** Stated exercise **
Write out each line that follows exactly as it stands, without the pictures.

►

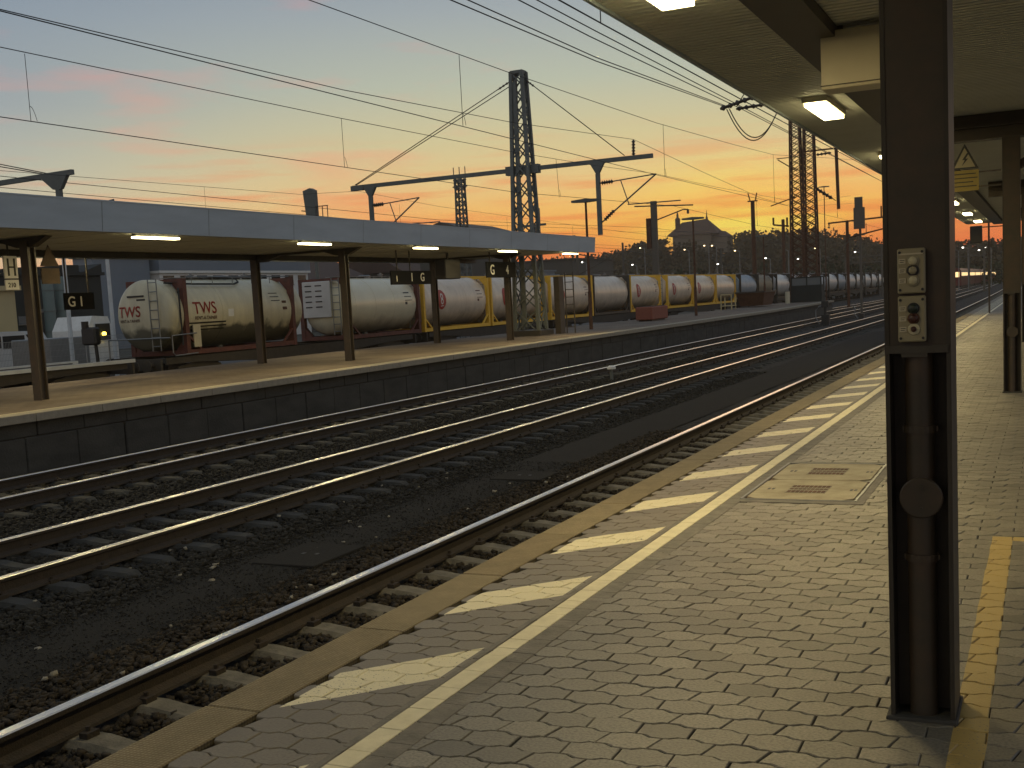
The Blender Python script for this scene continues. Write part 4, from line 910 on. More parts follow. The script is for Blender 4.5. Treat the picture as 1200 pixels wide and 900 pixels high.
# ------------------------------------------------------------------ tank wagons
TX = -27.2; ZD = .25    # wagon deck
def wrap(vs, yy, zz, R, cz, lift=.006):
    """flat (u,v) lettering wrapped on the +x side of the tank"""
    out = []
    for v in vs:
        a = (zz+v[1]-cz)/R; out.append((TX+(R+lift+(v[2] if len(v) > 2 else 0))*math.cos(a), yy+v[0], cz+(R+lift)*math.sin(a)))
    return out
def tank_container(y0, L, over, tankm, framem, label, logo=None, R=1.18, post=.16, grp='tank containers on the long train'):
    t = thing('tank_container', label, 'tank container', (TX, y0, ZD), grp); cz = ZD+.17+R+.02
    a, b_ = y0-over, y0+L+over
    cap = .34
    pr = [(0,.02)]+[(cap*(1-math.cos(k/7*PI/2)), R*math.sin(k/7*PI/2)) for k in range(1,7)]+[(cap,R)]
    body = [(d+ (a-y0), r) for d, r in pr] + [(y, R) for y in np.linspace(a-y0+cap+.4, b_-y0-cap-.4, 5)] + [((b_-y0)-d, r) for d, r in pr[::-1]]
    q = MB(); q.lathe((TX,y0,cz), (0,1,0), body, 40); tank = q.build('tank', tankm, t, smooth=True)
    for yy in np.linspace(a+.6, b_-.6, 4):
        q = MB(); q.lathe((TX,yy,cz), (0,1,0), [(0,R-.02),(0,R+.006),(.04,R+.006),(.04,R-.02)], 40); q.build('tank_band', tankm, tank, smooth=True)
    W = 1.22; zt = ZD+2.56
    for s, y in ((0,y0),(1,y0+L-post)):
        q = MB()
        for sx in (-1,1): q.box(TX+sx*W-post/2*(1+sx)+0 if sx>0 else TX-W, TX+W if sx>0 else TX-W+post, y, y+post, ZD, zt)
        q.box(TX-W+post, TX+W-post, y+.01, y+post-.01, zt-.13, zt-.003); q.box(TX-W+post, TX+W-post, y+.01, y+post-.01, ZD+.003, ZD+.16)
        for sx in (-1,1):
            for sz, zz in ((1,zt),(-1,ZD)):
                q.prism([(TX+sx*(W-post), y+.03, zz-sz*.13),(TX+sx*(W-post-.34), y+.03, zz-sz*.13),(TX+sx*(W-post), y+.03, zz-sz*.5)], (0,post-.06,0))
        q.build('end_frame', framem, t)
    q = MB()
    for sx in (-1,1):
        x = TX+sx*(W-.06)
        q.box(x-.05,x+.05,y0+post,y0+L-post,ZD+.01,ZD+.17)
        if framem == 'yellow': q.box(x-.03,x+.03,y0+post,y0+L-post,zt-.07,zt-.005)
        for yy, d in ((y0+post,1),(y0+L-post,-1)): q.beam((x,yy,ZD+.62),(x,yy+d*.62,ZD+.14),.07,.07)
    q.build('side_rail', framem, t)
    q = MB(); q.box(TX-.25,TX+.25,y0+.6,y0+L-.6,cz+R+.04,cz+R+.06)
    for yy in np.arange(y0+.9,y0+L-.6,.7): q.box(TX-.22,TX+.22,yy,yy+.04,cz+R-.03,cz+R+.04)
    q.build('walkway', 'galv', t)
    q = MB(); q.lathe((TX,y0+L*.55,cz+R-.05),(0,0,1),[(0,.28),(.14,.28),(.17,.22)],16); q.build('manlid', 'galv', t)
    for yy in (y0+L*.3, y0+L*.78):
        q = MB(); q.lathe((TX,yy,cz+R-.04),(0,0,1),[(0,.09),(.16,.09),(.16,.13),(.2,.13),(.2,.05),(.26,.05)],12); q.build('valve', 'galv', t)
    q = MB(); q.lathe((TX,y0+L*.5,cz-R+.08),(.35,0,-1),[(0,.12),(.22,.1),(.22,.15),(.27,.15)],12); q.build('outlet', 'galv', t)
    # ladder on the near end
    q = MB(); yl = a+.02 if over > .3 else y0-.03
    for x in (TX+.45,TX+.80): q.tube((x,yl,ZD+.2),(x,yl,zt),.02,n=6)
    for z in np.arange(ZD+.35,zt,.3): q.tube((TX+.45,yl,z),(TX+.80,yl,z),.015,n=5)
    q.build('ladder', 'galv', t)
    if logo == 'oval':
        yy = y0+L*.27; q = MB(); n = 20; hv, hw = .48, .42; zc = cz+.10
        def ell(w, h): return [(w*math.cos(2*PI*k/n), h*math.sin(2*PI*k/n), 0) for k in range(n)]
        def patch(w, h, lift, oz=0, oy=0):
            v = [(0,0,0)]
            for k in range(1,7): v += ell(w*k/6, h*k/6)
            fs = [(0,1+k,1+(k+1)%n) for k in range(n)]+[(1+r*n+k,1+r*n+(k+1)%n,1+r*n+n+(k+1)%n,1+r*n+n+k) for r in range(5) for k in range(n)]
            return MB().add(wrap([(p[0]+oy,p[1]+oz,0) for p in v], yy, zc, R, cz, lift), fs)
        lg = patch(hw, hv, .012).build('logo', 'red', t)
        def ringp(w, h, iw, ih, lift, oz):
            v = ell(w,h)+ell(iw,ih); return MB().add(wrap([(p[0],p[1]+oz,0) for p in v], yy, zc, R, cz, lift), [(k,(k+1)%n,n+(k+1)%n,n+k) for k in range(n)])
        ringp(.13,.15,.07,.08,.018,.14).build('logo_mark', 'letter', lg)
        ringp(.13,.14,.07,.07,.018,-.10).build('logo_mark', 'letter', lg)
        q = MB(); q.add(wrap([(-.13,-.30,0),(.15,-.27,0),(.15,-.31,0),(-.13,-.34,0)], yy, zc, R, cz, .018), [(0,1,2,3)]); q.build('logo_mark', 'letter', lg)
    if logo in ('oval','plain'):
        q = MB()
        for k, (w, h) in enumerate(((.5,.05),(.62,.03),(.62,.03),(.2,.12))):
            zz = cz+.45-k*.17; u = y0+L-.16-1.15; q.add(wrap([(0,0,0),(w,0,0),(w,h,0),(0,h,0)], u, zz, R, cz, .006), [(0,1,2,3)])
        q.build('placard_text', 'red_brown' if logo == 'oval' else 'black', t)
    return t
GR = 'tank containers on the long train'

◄

** Written answer **
The Blender Python script for this scene continues. Write part 4, from line 910 on. More parts follow. The script is for Blender 4.5. Treat the picture as 1200 pixels wide and 900 pixels high.
# ------------------------------------------------------------------ tank wagons
TX = -27.2; ZD = .25    # wagon deck
def wrap(vs, yy, zz, R, cz, lift=.006):
    """flat (u,v) lettering wrapped on the +x side of the tank"""
    out = []
    for v in vs:
        a = (zz+v[1]-cz)/R; out.append((TX+(R+lift+(v[2] if len(v) > 2 else 0))*math.cos(a), yy+v[0], cz+(R+lift)*math.sin(a)))
    return out
def tank_container(y0, L, over, tankm, framem, label, logo=None, R=1.18, post=.16, grp='tank containers on the long train'):
    t = thing('tank_container', label, 'tank container', (TX, y0, ZD), grp); cz = ZD+.17+R+.02
    a, b_ = y0-over, y0+L+over
    cap = .34
    pr = [(0,.02)]+[(cap*(1-math.cos(k/7*PI/2)), R*math.sin(k/7*PI/2)) for k in range(1,7)]+[(cap,R)]
    body = [(d+ (a-y0), r) for d, r in pr] + [(y, R) for y in np.linspace(a-y0+cap+.4, b_-y0-cap-.4, 5)] + [((b_-y0)-d, r) for d, r in pr[::-1]]
    q = MB(); q.lathe((TX,y0,cz), (0,1,0), body, 40); tank = q.build('tank', tankm, t, smooth=True)
    for yy in np.linspace(a+.6, b_-.6, 4):
        q = MB(); q.lathe((TX,yy,cz), (0,1,0), [(0,R-.02),(0,R+.006),(.04,R+.006),(.04,R-.02)], 40); q.build('tank_band', tankm, tank, smooth=True)
    W = 1.22; zt = ZD+2.56
    for s, y in ((0,y0),(1,y0+L-post)):
        q = MB()
        for sx in (-1,1): q.box(TX+sx*W-post/2*(1+sx)+0 if sx>0 else TX-W, TX+W if sx>0 else TX-W+post, y, y+post, ZD, zt)
        q.box(TX-W+post, TX+W-post, y+.01, y+post-.01, zt-.13, zt-.003); q.box(TX-W+post, TX+W-post, y+.01, y+post-.01, ZD+.003, ZD+.16)
        for sx in (-1,1):
            for sz, zz in ((1,zt),(-1,ZD)):
                q.prism([(TX+sx*(W-post), y+.03, zz-sz*.13),(TX+sx*(W-post-.34), y+.03, zz-sz*.13),(TX+sx*(W-post), y+.03, zz-sz*.5)], (0,post-.06,0))
        q.build('end_frame', framem, t)
    q = MB()
    for sx in (-1,1):
        x = TX+sx*(W-.06)
        q.box(x-.05,x+.05,y0+post,y0+L-post,ZD+.01,ZD+.17)
        if framem == 'yellow': q.box(x-.03,x+.03,y0+post,y0+L-post,zt-.07,zt-.005)
        for yy, d in ((y0+post,1),(y0+L-post,-1)): q.beam((x,yy,ZD+.62),(x,yy+d*.62,ZD+.14),.07,.07)
    q.build('side_rail', framem, t)
    q = MB(); q.box(TX-.25,TX+.25,y0+.6,y0+L-.6,cz+R+.04,cz+R+.06)
    for yy in np.arange(y0+.9,y0+L-.6,.7): q.box(TX-.22,TX+.22,yy,yy+.04,cz+R-.03,cz+R+.04)
    q.build('walkway', 'galv', t)
    q = MB(); q.lathe((TX,y0+L*.55,cz+R-.05),(0,0,1),[(0,.28),(.14,.28),(.17,.22)],16); q.build('manlid', 'galv', t)
    for yy in (y0+L*.3, y0+L*.78):
        q = MB(); q.lathe((TX,yy,cz+R-.04),(0,0,1),[(0,.09),(.16,.09),(.16,.13),(.2,.13),(.2,.05),(.26,.05)],12); q.build('valve', 'galv', t)
    q = MB(); q.lathe((TX,y0+L*.5,cz-R+.08),(.35,0,-1),[(0,.12),(.22,.1),(.22,.15),(.27,.15)],12); q.build('outlet', 'galv', t)
    # ladder on the near end
    q = MB(); yl = a+.02 if over > .3 else y0-.03
    for x in (TX+.45,TX+.80): q.tube((x,yl,ZD+.2),(x,yl,zt),.02,n=6)
    for z in np.arange(ZD+.35,zt,.3): q.tube((TX+.45,yl,z),(TX+.80,yl,z),.015,n=5)
    q.build('ladder', 'galv', t)
    if logo == 'oval':
        yy = y0+L*.27; q = MB(); n = 20; hv, hw = .48, .42; zc = cz+.10
        def ell(w, h): return [(w*math.cos(2*PI*k/n), h*math.sin(2*PI*k/n), 0) for k in range(n)]
        def patch(w, h, lift, oz=0, oy=0):
            v = [(0,0,0)]
            for k in range(1,7): v += ell(w*k/6, h*k/6)
            fs = [(0,1+k,1+(k+1)%n) for k in range(n)]+[(1+r*n+k,1+r*n+(k+1)%n,1+r*n+n+(k+1)%n,1+r*n+n+k) for r in range(5) for k in range(n)]
            return MB().add(wrap([(p[0]+oy,p[1]+oz,0) for p in v], yy, zc, R, cz, lift), fs)
        lg = patch(hw, hv, .012).build('logo', 'red', t)
        def ringp(w, h, iw, ih, lift, oz):
            v = ell(w,h)+ell(iw,ih); return MB().add(wrap([(p[0],p[1]+oz,0) for p in v], yy, zc, R, cz, lift), [(k,(k+1)%n,n+(k+1)%n,n+k) for k in range(n)])
        ringp(.13,.15,.07,.08,.018,.14).build('logo_mark', 'letter', lg)
        ringp(.13,.14,.07,.07,.018,-.10).build('logo_mark', 'letter', lg)
        q = MB(); q.add(wrap([(-.13,-.30,0),(.15,-.27,0),(.15,-.31,0),(-.13,-.34,0)], yy, zc, R, cz, .018), [(0,1,2,3)]); q.build('logo_mark', 'letter', lg)
    if logo in ('oval','plain'):
        q = MB()
        for k, (w, h) in enumerate(((.5,.05),(.62,.03),(.62,.03),(.2,.12))):
            zz = cz+.45-k*.17; u = y0+L-.16-1.15; q.add(wrap([(0,0,0),(w,0,0),(w,h,0),(0,h,0)], u, zz, R, cz, .006), [(0,1,2,3)])
        q.build('placard_text', 'red_brown' if logo == 'oval' else 'black', t)
    return t
GR = 'tank containers on the long train'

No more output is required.